▶ [Description of the task] The lines from the top of the material through the line with "COL = S.collection" are to be set down exactly. Leave the pictures out.

▶ [Dataset content]
--------------------------------
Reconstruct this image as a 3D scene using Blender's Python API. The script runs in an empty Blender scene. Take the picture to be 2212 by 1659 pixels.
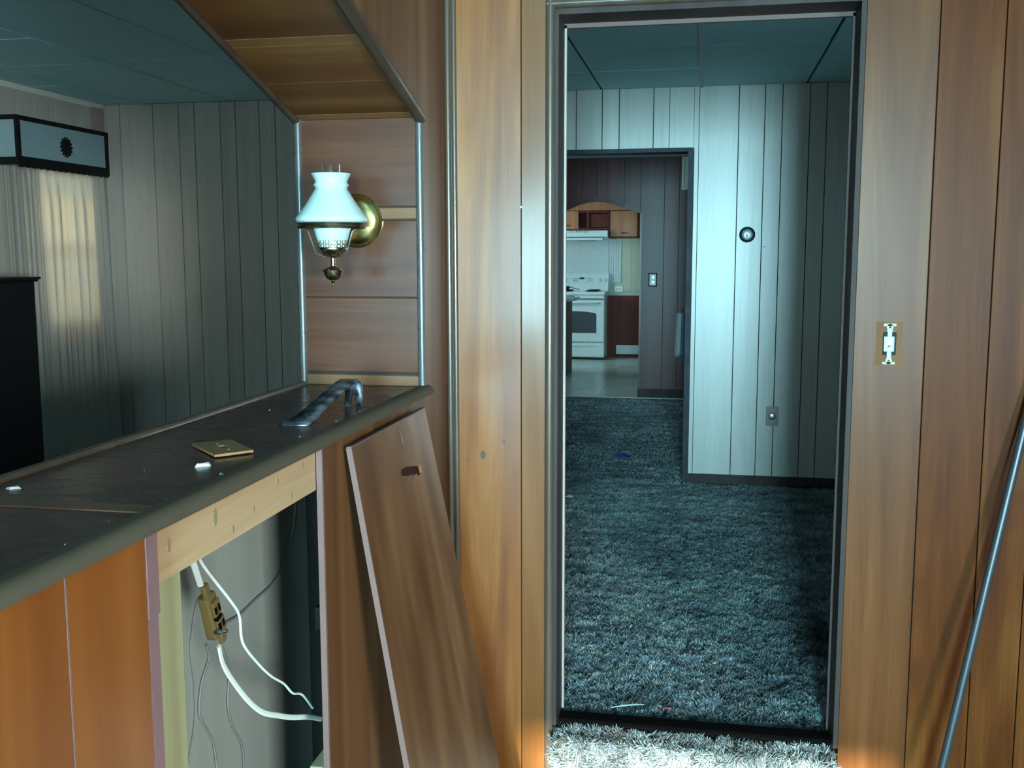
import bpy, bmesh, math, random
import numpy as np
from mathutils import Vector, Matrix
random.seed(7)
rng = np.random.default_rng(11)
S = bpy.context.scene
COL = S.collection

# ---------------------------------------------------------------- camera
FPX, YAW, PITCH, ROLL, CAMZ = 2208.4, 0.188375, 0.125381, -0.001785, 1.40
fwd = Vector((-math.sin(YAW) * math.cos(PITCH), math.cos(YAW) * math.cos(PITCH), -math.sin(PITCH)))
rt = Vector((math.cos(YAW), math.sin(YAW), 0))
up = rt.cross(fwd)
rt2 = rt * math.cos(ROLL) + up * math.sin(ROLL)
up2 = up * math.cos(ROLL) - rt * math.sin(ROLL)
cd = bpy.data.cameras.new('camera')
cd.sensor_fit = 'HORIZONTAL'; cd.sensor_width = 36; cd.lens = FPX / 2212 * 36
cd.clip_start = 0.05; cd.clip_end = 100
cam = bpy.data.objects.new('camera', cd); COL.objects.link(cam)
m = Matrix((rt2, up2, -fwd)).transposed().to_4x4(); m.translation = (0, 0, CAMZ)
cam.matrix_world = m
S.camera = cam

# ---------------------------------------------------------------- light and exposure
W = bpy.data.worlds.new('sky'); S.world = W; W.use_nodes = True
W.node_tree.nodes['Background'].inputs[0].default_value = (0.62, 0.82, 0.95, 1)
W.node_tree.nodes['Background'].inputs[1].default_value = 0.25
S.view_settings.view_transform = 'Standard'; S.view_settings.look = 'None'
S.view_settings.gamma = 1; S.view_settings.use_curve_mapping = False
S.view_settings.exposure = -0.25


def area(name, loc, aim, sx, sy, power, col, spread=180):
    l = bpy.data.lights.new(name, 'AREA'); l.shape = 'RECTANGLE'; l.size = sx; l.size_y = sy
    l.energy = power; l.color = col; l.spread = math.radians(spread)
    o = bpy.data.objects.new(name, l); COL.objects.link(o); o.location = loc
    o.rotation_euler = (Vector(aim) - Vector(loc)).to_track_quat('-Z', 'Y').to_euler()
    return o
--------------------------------
▶ [Reply]
Reconstruct this image as a 3D scene using Blender's Python API. The script runs in an empty Blender scene. Take the picture to be 2212 by 1659 pixels.
import bpy, bmesh, math, random
import numpy as np
from mathutils import Vector, Matrix
random.seed(7)
rng = np.random.default_rng(11)
S = bpy.context.scene
COL = S.collection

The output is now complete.